The Drug Enforcement Administration has its own planes, also registered to fake companies, according to a 2011 Justice Department inspector general report. At the time, the DEA had 92 aircraft in its fleet. And since 2007, the U.S. Marshals Service has operated an aerial surveillance program with its own fleet that can capture data from thousands of cellphones, the Wall Street Journal reported last year.

In the FBI's case, one of its fake companies shares a post office box with the Justice Department, creating a link between the companies and the FBI through publicly available Federal Aviation Administration records.

Basic aspects of the FBI's program are withheld from the public in censored versions of official reports from the Justice Department. The FBI also has been careful not to reveal its surveillance flights in court documents. The agency will not say how many planes are currently in its fleet.

Dozens of local flights

The surveillance plane in Minneapolis first came to the Star Tribune's attention when aviation buff John Zimmerman e-mailed a reporter last month to say he had seen an unusual plane and suspected it was doing surveillance.

"It was way too easy," Zimmerman said Tuesday afternoon. "Within two minutes, I figured out who these guys were and roughly what they were doing. If I could figure it out in two minutes, the bad guys could figure it out in one."

Zimmerman said the plane actually flew over his home one day last week, and he also saw it "orbiting" the site of the former Lincoln High School in Bloomington.

The first time Zimmerman saw the plane was during a nighttime flight that lasted 5 ½ hours as it circled downtown Minneapolis, the Mall of America and Southdale Center dozens of times. The plane made nearly 20 flights in May, with its most recent flight taking place on Monday, according to the tracking service Flightradar24. It's unclear how many of the flights were in the Twin Cities area.

The plane's infrared camera includes an augmented reality system that feeds address and parcel information to the pilot; both systems are made by Paravion Technology of Fort Collins, Colo., according to FAA records.

Mall of America spokesman Dan Jasper said the mall had no comment about the flights. Mike Hartley, Bloomington deputy police chief, said the department did not receive any information from the FBI on flights over the mall.

In Minneapolis, the office of Mayor Betsy Hodges urged transparency.

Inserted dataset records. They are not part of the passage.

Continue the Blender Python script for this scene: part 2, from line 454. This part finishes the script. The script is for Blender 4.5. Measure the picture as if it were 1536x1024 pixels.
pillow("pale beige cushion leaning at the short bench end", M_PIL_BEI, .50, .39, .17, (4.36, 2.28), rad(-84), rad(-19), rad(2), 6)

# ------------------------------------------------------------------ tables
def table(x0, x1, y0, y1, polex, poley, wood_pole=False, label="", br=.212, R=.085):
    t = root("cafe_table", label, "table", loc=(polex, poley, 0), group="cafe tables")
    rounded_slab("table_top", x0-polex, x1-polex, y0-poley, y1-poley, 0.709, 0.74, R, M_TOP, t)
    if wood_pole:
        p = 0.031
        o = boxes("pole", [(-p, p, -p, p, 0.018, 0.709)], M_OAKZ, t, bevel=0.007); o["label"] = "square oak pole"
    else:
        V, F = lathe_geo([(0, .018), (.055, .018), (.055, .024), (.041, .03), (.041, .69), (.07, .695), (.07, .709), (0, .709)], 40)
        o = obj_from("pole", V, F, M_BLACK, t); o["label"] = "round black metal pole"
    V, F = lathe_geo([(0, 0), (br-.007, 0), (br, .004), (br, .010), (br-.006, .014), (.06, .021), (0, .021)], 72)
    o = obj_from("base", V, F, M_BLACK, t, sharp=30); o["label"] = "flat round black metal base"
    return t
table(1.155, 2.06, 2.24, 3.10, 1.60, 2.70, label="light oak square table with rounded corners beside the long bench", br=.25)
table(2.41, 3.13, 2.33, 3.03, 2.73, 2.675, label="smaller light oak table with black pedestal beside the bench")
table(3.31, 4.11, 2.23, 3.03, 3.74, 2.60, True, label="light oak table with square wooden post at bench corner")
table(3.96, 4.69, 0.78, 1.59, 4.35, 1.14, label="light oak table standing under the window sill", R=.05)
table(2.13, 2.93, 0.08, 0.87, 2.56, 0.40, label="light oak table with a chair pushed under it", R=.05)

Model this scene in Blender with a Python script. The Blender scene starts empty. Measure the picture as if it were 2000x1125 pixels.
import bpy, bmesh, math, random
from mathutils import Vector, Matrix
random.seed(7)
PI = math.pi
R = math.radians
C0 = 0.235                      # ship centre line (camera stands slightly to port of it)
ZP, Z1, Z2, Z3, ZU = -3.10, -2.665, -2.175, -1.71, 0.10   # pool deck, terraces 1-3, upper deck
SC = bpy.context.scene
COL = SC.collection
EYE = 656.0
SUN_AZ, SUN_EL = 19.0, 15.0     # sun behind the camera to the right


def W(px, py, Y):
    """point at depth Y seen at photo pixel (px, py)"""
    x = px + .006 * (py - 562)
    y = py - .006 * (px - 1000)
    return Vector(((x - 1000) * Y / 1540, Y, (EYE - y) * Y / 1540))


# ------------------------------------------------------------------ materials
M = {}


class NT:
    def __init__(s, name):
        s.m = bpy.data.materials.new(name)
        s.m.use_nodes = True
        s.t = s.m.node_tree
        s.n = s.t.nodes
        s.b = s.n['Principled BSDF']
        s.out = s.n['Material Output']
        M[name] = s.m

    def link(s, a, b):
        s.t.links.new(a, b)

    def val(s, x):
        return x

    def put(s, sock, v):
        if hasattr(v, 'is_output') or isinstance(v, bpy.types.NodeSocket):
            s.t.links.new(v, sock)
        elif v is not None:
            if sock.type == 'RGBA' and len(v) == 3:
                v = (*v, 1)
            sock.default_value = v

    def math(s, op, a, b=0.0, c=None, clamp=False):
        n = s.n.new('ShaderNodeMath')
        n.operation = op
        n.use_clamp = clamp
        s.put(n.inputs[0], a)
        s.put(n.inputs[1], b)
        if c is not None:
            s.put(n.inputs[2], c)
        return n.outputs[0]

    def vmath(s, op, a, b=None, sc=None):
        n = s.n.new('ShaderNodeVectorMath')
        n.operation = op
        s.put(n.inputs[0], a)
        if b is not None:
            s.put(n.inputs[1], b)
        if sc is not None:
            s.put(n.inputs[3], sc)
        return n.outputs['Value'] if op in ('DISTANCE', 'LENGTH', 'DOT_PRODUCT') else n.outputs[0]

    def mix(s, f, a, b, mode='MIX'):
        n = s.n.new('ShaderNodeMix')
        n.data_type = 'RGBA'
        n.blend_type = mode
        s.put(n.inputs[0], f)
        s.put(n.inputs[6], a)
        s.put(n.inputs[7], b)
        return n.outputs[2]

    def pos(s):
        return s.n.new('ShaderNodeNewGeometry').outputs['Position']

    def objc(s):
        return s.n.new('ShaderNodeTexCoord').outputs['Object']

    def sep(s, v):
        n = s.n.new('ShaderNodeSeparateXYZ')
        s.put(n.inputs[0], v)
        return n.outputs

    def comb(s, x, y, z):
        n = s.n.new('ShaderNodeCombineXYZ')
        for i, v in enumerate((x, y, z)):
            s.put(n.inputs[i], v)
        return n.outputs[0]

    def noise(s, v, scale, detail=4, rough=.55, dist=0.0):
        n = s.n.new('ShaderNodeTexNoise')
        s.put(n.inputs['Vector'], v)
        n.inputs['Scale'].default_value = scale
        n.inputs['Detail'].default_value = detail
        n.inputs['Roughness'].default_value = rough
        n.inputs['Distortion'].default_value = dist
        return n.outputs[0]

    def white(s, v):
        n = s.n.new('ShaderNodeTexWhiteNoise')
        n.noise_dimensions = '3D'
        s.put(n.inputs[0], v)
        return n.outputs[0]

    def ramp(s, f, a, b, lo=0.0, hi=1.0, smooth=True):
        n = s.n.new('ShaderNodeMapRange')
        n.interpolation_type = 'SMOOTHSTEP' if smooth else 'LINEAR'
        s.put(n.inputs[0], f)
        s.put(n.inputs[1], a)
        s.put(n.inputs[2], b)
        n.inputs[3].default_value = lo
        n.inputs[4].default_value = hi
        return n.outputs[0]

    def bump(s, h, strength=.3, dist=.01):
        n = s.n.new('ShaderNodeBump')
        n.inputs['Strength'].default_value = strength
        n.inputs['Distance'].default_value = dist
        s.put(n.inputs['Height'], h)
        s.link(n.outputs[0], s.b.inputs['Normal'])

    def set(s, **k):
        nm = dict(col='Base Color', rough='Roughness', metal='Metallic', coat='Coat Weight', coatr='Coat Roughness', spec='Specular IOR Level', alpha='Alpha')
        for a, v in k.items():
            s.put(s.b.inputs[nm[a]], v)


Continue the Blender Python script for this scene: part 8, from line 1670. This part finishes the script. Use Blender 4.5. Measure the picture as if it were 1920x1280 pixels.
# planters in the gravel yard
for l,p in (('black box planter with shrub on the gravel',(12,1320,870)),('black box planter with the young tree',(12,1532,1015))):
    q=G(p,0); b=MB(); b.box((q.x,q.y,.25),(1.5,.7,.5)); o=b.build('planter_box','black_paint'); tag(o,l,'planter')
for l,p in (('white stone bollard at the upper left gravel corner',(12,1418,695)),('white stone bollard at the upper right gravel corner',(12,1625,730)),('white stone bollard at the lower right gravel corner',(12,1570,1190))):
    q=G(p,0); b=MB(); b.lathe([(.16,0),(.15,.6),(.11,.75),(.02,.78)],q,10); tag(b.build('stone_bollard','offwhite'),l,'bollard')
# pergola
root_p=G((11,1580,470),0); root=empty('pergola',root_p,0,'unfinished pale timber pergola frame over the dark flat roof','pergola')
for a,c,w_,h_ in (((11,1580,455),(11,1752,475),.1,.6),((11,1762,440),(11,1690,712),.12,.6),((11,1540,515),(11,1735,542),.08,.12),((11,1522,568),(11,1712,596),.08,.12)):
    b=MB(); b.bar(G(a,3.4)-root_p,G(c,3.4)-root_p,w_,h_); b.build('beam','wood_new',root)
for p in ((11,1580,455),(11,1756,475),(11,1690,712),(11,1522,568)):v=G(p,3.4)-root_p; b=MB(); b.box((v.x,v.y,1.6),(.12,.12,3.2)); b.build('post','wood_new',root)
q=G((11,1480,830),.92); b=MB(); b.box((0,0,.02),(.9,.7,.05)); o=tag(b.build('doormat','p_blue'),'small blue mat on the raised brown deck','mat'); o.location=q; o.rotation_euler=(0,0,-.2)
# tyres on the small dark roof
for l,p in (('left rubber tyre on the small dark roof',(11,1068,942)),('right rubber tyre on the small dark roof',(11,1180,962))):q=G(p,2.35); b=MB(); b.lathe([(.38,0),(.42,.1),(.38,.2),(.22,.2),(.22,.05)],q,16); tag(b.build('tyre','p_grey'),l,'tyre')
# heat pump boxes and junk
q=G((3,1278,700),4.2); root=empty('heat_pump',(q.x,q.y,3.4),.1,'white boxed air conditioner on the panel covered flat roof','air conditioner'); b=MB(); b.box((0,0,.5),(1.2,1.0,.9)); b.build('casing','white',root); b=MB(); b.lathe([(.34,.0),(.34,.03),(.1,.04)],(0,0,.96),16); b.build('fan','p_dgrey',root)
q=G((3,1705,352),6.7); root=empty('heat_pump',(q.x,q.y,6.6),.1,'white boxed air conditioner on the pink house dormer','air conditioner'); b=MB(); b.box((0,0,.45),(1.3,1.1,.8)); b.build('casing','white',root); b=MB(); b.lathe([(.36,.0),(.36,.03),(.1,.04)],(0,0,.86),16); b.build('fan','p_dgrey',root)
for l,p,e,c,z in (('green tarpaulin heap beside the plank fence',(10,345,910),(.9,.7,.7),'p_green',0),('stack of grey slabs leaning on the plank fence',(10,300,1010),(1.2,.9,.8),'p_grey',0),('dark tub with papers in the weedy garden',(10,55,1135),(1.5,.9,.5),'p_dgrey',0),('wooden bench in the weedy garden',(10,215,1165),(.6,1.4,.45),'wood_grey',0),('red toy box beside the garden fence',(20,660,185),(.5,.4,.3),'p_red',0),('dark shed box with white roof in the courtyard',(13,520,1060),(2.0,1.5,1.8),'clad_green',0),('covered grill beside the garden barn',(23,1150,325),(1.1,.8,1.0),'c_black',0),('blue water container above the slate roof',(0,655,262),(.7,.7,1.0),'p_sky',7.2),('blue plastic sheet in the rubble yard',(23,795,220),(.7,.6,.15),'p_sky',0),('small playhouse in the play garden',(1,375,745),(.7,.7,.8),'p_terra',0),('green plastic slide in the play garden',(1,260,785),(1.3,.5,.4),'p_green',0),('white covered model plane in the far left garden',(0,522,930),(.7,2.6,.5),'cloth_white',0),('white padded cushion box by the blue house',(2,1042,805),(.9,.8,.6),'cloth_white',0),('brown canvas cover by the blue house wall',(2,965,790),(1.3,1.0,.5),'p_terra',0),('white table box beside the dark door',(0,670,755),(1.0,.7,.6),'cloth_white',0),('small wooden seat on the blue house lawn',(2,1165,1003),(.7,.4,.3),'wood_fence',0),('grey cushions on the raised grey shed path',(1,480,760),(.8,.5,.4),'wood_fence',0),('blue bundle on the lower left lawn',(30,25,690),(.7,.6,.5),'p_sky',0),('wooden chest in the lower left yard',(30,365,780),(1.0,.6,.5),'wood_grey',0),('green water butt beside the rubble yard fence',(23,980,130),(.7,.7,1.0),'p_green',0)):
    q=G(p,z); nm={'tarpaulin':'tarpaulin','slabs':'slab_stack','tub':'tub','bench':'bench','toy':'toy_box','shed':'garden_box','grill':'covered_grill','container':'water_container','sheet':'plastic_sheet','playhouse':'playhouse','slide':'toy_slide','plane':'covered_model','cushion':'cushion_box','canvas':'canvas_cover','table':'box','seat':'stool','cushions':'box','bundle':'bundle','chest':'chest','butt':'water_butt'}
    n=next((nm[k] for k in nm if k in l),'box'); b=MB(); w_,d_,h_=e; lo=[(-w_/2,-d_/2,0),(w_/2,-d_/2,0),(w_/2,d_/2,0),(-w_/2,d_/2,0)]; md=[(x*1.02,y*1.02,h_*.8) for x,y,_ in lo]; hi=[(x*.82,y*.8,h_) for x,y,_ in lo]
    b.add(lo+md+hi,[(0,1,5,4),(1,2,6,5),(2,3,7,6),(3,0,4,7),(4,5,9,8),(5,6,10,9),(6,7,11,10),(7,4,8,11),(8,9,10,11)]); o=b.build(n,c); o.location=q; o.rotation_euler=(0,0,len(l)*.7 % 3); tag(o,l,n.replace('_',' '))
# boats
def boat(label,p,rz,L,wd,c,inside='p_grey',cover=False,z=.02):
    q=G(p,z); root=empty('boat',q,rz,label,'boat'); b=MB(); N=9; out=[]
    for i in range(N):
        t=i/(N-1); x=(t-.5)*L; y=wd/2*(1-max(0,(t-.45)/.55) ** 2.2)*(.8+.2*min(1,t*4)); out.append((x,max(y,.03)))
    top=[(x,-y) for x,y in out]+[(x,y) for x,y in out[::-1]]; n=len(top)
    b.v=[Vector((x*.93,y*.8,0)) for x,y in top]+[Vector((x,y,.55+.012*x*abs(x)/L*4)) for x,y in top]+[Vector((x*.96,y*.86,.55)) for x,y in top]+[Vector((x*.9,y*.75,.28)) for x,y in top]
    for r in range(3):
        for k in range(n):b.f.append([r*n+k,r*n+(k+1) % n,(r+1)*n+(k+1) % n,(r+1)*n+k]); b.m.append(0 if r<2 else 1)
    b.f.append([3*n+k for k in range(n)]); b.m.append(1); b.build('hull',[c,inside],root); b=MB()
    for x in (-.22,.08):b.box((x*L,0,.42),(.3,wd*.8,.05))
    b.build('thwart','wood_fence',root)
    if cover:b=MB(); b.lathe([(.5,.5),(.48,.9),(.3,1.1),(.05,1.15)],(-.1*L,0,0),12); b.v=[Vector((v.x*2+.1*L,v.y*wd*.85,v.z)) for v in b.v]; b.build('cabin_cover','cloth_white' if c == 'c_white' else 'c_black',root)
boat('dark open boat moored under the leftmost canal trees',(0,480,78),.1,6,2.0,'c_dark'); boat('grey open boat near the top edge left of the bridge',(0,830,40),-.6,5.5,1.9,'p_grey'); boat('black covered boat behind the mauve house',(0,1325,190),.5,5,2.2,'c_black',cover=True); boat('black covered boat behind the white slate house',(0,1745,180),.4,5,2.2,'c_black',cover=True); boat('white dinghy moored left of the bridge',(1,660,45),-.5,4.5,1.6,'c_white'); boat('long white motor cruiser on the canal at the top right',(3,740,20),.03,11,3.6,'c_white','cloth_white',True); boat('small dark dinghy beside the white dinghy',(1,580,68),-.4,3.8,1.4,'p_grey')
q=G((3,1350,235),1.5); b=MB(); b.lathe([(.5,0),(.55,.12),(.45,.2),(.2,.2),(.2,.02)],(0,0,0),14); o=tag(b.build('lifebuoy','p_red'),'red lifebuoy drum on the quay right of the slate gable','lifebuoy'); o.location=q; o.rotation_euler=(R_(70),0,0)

"The mayor believes that federal agencies must strike a balance between protecting Minnesotans and safeguarding our right to privacy; transparency plays a key role in that balance," said Hodges' spokeswoman Alexandra Fetissoff. "The apparent lack of transparency surrounding this flight program raises questions about whether this balance is being appropriately struck."

Aerial surveillance, in and of itself, is not illegal, said William McGeveran, a University of Minnesota law professor and privacy expert.

"The general understanding would be that the Fourth Amendment wouldn't put a limit on this kind of surveillance," he said. "The logic is, it's only looking at things out in plain view." For example, aerial overflights have been used for decades to spot illegal marijuana fields, McGeveran said. But the use of high-resolution and infrared cameras may go beyond what earlier generations of judges found acceptable, he said.

"That happens with technology development," McGeveran said. "You get a [legal] rule that's tied to one type of technology, and as the technology advances, the rule stays the same. And that leads to, frankly, mismatches." McGeveran said the law on capturing cellphone signals is even more in flux. Minnesota has passed a law requiring warrants for the use of "Stingray" devices that capture cellphone signals, but federal law is less clear.